Key Takeaways
- Drone attacks connected to the Iran conflict damaged AWS facilities in Bahrain and the United Arab Emirates.
- AWS leadership confirms round-the-clock efforts to maintain regional cloud infrastructure availability.
- Multiple AWS services remain offline across both affected Middle Eastern regions.
- Iran’s Revolutionary Guard Navy announced targeting Amazon’s Bahrain infrastructure.
- Escalating energy prices and helium shortages compound operational challenges.
Amazon (AMZN) shares climbed 3.68%, adding $7.87 in extended trading, even as investors processed reports of significant disruptions to the company’s cloud computing division.
Amazon Web Services faces a critical challenge maintaining Middle Eastern operations following drone attacks that inflicted damage on cloud infrastructure in Bahrain and the United Arab Emirates. These strikes connect to the intensifying Iran conflict that escalated sharply in February.

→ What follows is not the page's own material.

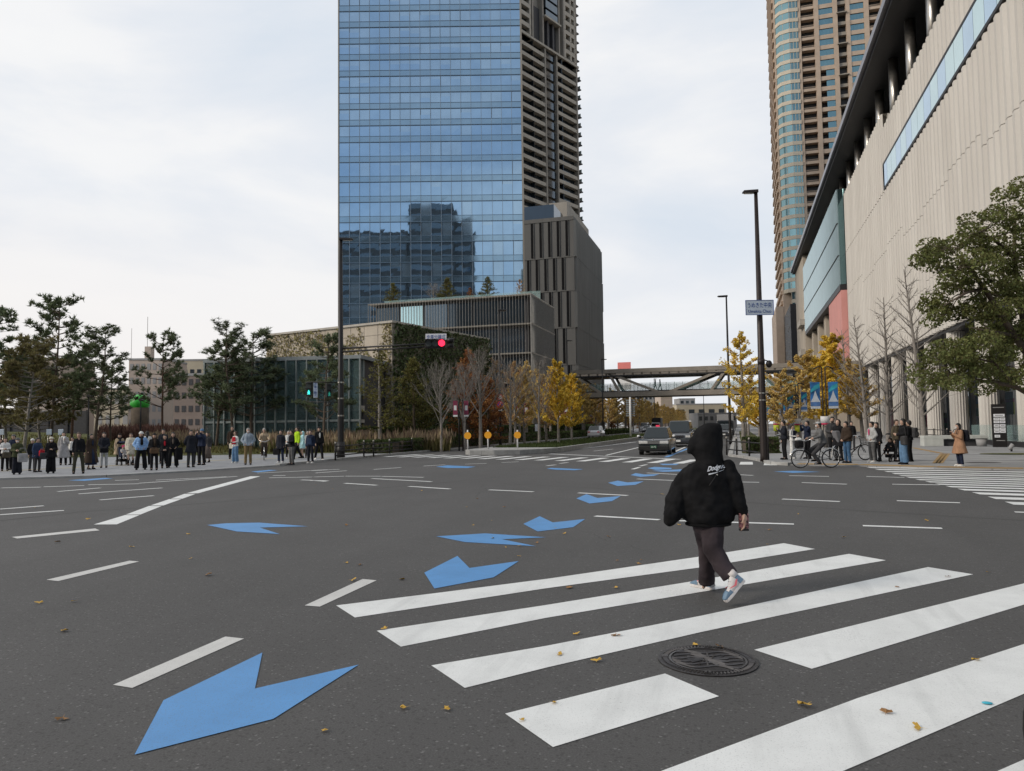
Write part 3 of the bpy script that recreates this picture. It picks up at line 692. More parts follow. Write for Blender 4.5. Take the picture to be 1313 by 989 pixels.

During remarks at San Francisco’s HumanX conference on Tuesday, AWS CEO Matt Garman spoke candidly about the crisis. “It’s a really difficult situation, and we’re working incredibly hard,” Garman told CNBC. “We have teams, 24/7, working to make sure that we can keep our infrastructure up for our customers in that region.”
AWS’s official status dashboard shows numerous services remain unavailable in the Bahrain and UAE zones. Iran’s Revolutionary Guard Navy declared last week it had deliberately struck Amazon’s Bahrain data center operations. While AWS refused to address that specific claim, the company referenced a previous statement acknowledging the Bahrain region “has been disrupted as a result of the ongoing conflict.”
Extended Outages Impact Critical Regional Services
Restoring full functionality won’t happen overnight. AWS established its Bahrain presence in 2019 and expanded to the UAE in 2022 — both deployments designed to meet surging Middle Eastern demand for cloud computing, particularly from government entities and banking institutions.
The outage’s magnitude creates serious complications for enterprise clients who selected these regions specifically for data sovereignty compliance. Numerous organizations operate in the Middle East precisely because local laws mandate data remain within territorial boundaries — switching to backup regions in Europe or Asia isn’t legally viable for many.
The conflict is simultaneously driving up operational expenses. Regional energy costs have surged since hostilities commenced in February. Data centers, particularly those supporting artificial intelligence workloads, consume enormous amounts of electricity. Helium — essential for semiconductor production — has also grown scarce. Qatar, located adjacent to the Strait of Hormuz, supplies over a third of global helium, and transit through the strait faces severe restrictions.
President Trump on Monday issued warnings of potential civilian infrastructure strikes should Iran fail to reopen the Strait of Hormuz, triggering sharp increases in crude oil pricing.
Long-Term Regional Investment Remains Priority
Despite current disruptions, Garman maintained an optimistic perspective on future prospects.
“There’s a fantastic entrepreneurial spirit,” he stated. “There’s a willingness to invest. And so our and my excitement about investing long term in that region is just as strong as it’s ever been.”
Google, Microsoft, and Oracle each operate or are constructing rival data center facilities throughout the Middle East. Every provider confronts identical questions about guaranteeing service continuity when physical assets face military threats.
An AWS representative acknowledged the Bahrain disruption but provided no estimated recovery timeline. The company’s status monitoring page continued displaying numerous unavailable services across both Bahrain and UAE regions as of Tuesday afternoon.